Take the material and output all of it exactly.

────────────────────

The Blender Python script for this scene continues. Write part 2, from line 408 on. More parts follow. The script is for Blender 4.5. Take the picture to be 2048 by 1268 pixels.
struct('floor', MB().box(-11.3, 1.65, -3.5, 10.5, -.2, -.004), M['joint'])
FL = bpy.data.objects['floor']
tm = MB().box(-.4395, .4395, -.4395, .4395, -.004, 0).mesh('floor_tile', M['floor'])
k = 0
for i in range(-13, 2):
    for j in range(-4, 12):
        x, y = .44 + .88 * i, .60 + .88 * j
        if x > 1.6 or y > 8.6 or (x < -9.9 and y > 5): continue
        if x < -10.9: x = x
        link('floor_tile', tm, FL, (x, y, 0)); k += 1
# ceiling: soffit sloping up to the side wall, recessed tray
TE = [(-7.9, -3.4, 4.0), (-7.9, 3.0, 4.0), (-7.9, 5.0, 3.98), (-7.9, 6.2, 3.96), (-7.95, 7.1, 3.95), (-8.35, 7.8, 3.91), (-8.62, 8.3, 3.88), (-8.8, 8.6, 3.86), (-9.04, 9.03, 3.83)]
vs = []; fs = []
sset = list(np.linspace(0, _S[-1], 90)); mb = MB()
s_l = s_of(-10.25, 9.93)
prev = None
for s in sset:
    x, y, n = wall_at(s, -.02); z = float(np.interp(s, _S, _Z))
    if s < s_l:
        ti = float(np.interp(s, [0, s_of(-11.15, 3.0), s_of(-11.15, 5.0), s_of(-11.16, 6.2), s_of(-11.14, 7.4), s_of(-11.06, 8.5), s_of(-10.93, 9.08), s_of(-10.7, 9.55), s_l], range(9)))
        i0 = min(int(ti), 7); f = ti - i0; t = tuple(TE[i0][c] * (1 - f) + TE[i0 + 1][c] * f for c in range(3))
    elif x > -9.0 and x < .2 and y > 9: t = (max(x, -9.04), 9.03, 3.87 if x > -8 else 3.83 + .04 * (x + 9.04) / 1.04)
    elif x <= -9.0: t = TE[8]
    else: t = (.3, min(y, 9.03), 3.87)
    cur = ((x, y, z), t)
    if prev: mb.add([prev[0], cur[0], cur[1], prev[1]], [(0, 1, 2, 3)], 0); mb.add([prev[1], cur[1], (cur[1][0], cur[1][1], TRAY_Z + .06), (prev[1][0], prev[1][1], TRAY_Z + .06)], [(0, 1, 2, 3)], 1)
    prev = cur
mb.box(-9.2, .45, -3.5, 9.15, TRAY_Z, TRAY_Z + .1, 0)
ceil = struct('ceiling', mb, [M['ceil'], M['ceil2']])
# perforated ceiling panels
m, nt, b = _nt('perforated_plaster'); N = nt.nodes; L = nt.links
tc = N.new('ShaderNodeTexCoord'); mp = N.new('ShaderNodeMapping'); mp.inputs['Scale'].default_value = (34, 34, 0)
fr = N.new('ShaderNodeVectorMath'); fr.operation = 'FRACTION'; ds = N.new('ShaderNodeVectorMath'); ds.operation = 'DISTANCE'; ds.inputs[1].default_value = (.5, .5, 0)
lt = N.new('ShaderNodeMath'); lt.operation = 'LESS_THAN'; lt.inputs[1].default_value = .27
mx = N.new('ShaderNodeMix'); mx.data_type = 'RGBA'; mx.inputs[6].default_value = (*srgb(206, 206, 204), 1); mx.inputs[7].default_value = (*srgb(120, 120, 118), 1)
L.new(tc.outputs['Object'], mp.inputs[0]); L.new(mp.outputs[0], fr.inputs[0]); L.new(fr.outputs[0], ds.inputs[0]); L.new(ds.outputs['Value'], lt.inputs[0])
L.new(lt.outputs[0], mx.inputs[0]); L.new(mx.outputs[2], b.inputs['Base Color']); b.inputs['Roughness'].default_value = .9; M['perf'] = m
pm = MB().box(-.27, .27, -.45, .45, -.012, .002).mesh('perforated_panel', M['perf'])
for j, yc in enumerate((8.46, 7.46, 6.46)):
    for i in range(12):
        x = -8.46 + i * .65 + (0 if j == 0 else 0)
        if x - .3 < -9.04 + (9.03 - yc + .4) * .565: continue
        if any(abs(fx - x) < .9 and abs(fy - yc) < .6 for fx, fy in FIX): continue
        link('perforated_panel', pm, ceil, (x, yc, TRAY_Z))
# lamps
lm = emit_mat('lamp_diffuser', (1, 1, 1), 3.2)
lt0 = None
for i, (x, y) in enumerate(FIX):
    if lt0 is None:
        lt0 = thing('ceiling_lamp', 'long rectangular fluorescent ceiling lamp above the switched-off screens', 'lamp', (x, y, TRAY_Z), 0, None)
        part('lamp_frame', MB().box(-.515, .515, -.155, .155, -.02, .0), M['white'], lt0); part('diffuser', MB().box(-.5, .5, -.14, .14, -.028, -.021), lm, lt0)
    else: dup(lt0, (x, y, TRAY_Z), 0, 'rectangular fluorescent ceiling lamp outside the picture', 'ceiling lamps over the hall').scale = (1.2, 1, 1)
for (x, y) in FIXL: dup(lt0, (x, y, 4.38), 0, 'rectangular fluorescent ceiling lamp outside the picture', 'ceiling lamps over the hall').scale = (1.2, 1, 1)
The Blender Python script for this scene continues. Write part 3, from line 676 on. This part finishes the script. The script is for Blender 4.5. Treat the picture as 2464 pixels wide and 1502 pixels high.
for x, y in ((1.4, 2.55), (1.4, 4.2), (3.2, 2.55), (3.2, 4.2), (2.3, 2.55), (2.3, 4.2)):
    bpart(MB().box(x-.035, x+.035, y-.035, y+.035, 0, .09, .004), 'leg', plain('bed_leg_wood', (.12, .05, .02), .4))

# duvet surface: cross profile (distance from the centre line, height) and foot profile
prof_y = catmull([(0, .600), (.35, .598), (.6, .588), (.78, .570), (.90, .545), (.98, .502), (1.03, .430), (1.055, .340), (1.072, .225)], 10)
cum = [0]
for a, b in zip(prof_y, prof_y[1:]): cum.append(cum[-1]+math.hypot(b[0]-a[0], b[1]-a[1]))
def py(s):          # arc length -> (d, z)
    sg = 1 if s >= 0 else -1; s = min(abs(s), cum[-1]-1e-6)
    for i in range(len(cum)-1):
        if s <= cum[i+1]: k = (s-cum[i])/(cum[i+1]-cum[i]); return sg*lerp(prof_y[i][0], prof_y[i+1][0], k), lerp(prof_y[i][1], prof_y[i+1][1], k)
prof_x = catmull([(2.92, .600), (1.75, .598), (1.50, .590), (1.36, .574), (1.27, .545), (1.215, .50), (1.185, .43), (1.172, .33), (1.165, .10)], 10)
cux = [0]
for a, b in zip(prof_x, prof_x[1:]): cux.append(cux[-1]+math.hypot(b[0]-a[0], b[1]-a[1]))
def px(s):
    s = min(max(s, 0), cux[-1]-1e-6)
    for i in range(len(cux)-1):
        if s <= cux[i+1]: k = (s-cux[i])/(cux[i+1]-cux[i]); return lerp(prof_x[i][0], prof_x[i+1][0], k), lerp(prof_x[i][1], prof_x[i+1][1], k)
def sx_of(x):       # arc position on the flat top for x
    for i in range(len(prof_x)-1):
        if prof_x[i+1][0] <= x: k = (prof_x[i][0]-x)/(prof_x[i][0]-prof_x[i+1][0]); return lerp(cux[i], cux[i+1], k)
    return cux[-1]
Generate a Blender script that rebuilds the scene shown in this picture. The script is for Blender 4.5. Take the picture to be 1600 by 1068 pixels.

────────────────────

## Response to this exercise
The Blender Python script for this scene continues. Write part 2, from line 408 on. More parts follow. The script is for Blender 4.5. Take the picture to be 2048 by 1268 pixels.
struct('floor', MB().box(-11.3, 1.65, -3.5, 10.5, -.2, -.004), M['joint'])
FL = bpy.data.objects['floor']
tm = MB().box(-.4395, .4395, -.4395, .4395, -.004, 0).mesh('floor_tile', M['floor'])
k = 0
for i in range(-13, 2):
    for j in range(-4, 12):
        x, y = .44 + .88 * i, .60 + .88 * j
        if x > 1.6 or y > 8.6 or (x < -9.9 and y > 5): continue
        if x < -10.9: x = x
        link('floor_tile', tm, FL, (x, y, 0)); k += 1
# ceiling: soffit sloping up to the side wall, recessed tray
TE = [(-7.9, -3.4, 4.0), (-7.9, 3.0, 4.0), (-7.9, 5.0, 3.98), (-7.9, 6.2, 3.96), (-7.95, 7.1, 3.95), (-8.35, 7.8, 3.91), (-8.62, 8.3, 3.88), (-8.8, 8.6, 3.86), (-9.04, 9.03, 3.83)]
vs = []; fs = []
sset = list(np.linspace(0, _S[-1], 90)); mb = MB()
s_l = s_of(-10.25, 9.93)
prev = None
for s in sset:
    x, y, n = wall_at(s, -.02); z = float(np.interp(s, _S, _Z))
    if s < s_l:
        ti = float(np.interp(s, [0, s_of(-11.15, 3.0), s_of(-11.15, 5.0), s_of(-11.16, 6.2), s_of(-11.14, 7.4), s_of(-11.06, 8.5), s_of(-10.93, 9.08), s_of(-10.7, 9.55), s_l], range(9)))
        i0 = min(int(ti), 7); f = ti - i0; t = tuple(TE[i0][c] * (1 - f) + TE[i0 + 1][c] * f for c in range(3))
    elif x > -9.0 and x < .2 and y > 9: t = (max(x, -9.04), 9.03, 3.87 if x > -8 else 3.83 + .04 * (x + 9.04) / 1.04)
    elif x <= -9.0: t = TE[8]
    else: t = (.3, min(y, 9.03), 3.87)
    cur = ((x, y, z), t)
    if prev: mb.add([prev[0], cur[0], cur[1], prev[1]], [(0, 1, 2, 3)], 0); mb.add([prev[1], cur[1], (cur[1][0], cur[1][1], TRAY_Z + .06), (prev[1][0], prev[1][1], TRAY_Z + .06)], [(0, 1, 2, 3)], 1)
    prev = cur
mb.box(-9.2, .45, -3.5, 9.15, TRAY_Z, TRAY_Z + .1, 0)
ceil = struct('ceiling', mb, [M['ceil'], M['ceil2']])
# perforated ceiling panels
m, nt, b = _nt('perforated_plaster'); N = nt.nodes; L = nt.links
tc = N.new('ShaderNodeTexCoord'); mp = N.new('ShaderNodeMapping'); mp.inputs['Scale'].default_value = (34, 34, 0)
fr = N.new('ShaderNodeVectorMath'); fr.operation = 'FRACTION'; ds = N.new('ShaderNodeVectorMath'); ds.operation = 'DISTANCE'; ds.inputs[1].default_value = (.5, .5, 0)
lt = N.new('ShaderNodeMath'); lt.operation = 'LESS_THAN'; lt.inputs[1].default_value = .27
mx = N.new('ShaderNodeMix'); mx.data_type = 'RGBA'; mx.inputs[6].default_value = (*srgb(206, 206, 204), 1); mx.inputs[7].default_value = (*srgb(120, 120, 118), 1)
L.new(tc.outputs['Object'], mp.inputs[0]); L.new(mp.outputs[0], fr.inputs[0]); L.new(fr.outputs[0], ds.inputs[0]); L.new(ds.outputs['Value'], lt.inputs[0])
L.new(lt.outputs[0], mx.inputs[0]); L.new(mx.outputs[2], b.inputs['Base Color']); b.inputs['Roughness'].default_value = .9; M['perf'] = m
pm = MB().box(-.27, .27, -.45, .45, -.012, .002).mesh('perforated_panel', M['perf'])
for j, yc in enumerate((8.46, 7.46, 6.46)):
    for i in range(12):
        x = -8.46 + i * .65 + (0 if j == 0 else 0)
        if x - .3 < -9.04 + (9.03 - yc + .4) * .565: continue
        if any(abs(fx - x) < .9 and abs(fy - yc) < .6 for fx, fy in FIX): continue
        link('perforated_panel', pm, ceil, (x, yc, TRAY_Z))
# lamps
lm = emit_mat('lamp_diffuser', (1, 1, 1), 3.2)
lt0 = None
for i, (x, y) in enumerate(FIX):
    if lt0 is None:
        lt0 = thing('ceiling_lamp', 'long rectangular fluorescent ceiling lamp above the switched-off screens', 'lamp', (x, y, TRAY_Z), 0, None)
        part('lamp_frame', MB().box(-.515, .515, -.155, .155, -.02, .0), M['white'], lt0); part('diffuser', MB().box(-.5, .5, -.14, .14, -.028, -.021), lm, lt0)
    else: dup(lt0, (x, y, TRAY_Z), 0, 'rectangular fluorescent ceiling lamp outside the picture', 'ceiling lamps over the hall').scale = (1.2, 1, 1)
for (x, y) in FIXL: dup(lt0, (x, y, 4.38), 0, 'rectangular fluorescent ceiling lamp outside the picture', 'ceiling lamps over the hall').scale = (1.2, 1, 1)
The Blender Python script for this scene continues. Write part 3, from line 676 on. This part finishes the script. The script is for Blender 4.5. Treat the picture as 2464 pixels wide and 1502 pixels high.
for x, y in ((1.4, 2.55), (1.4, 4.2), (3.2, 2.55), (3.2, 4.2), (2.3, 2.55), (2.3, 4.2)):
    bpart(MB().box(x-.035, x+.035, y-.035, y+.035, 0, .09, .004), 'leg', plain('bed_leg_wood', (.12, .05, .02), .4))

# duvet surface: cross profile (distance from the centre line, height) and foot profile
prof_y = catmull([(0, .600), (.35, .598), (.6, .588), (.78, .570), (.90, .545), (.98, .502), (1.03, .430), (1.055, .340), (1.072, .225)], 10)
cum = [0]
for a, b in zip(prof_y, prof_y[1:]): cum.append(cum[-1]+math.hypot(b[0]-a[0], b[1]-a[1]))
def py(s):          # arc length -> (d, z)
    sg = 1 if s >= 0 else -1; s = min(abs(s), cum[-1]-1e-6)
    for i in range(len(cum)-1):
        if s <= cum[i+1]: k = (s-cum[i])/(cum[i+1]-cum[i]); return sg*lerp(prof_y[i][0], prof_y[i+1][0], k), lerp(prof_y[i][1], prof_y[i+1][1], k)
prof_x = catmull([(2.92, .600), (1.75, .598), (1.50, .590), (1.36, .574), (1.27, .545), (1.215, .50), (1.185, .43), (1.172, .33), (1.165, .10)], 10)
cux = [0]
for a, b in zip(prof_x, prof_x[1:]): cux.append(cux[-1]+math.hypot(b[0]-a[0], b[1]-a[1]))
def px(s):
    s = min(max(s, 0), cux[-1]-1e-6)
    for i in range(len(cux)-1):
        if s <= cux[i+1]: k = (s-cux[i])/(cux[i+1]-cux[i]); return lerp(prof_x[i][0], prof_x[i+1][0], k), lerp(prof_x[i][1], prof_x[i+1][1], k)
def sx_of(x):       # arc position on the flat top for x
    for i in range(len(prof_x)-1):
        if prof_x[i+1][0] <= x: k = (prof_x[i][0]-x)/(prof_x[i][0]-prof_x[i+1][0]); return lerp(cux[i], cux[i+1], k)
    return cux[-1]
Generate a Blender script that rebuilds the scene shown in this picture. The script is for Blender 4.5. Take the picture to be 1600 by 1068 pixels.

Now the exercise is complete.